The containment structure for a nuclear unit encloses the reactor and key safety systems, and is sealed from the exterior environment. The containment structure is the third of the three main barriers to the release of radioactive fission products.

Containments at Fukushima ended up subjected to pressure beyond their design limit and there were delays in venting them, in part because of concern about exposure to the public in the vicinity of the plant, Japanese officials have said.

The nuclear industry opposes the requirement, which it believes could cost even more than NRC estimates, said Steven Kraft, the Nuclear Energy Institute’s senior director of Fukushima response coordination, during the meeting.

“There’s this aura built up around external filters that is unwarranted,” Kraft said.

The industry has proposed that NRC set heightened requirements for additional protection from the release of radioactive materials in an accident, and allow individual plants to determine whether the filters or another strategy is the best approach.

Representatives of environmental groups welcomed the agency staff recommendation.

Requiring filtered containment vents for the reactors in question is “a no-brainer,” said Mary Lambert, head of the group Pilgrim Watch in Massachusetts.
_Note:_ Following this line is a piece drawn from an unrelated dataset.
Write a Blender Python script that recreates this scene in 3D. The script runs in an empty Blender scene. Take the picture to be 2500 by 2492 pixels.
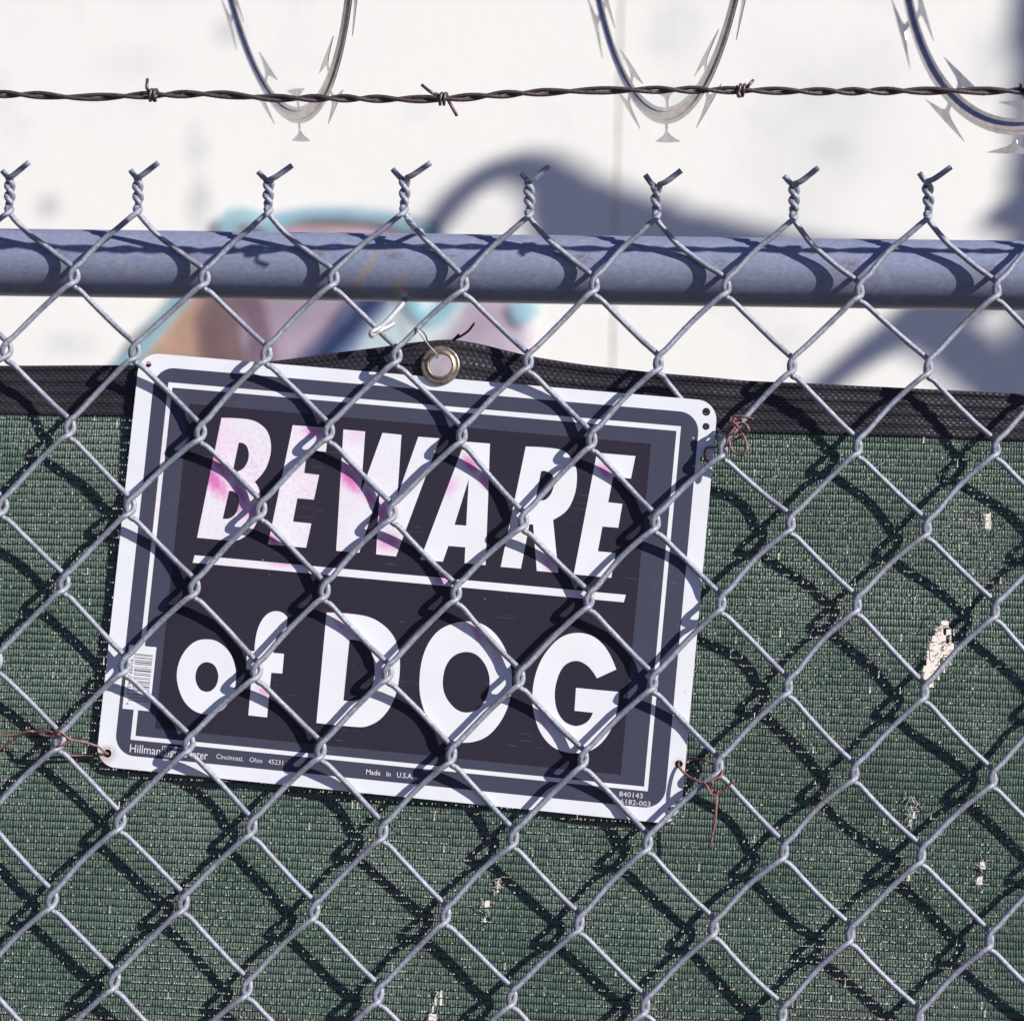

Entergy’s 728-MW Pilgrim reactor in Plymouth, MA, is one of the 31 units covered by the proposed order.

Filtered vents would make it easier for reactor operators to make the decision to vent the containment structures at the right time, Lambert said. Without them, operators would be “hesitant” because they know the venting would likely release radioactive materials into the community where they and their families live, she said.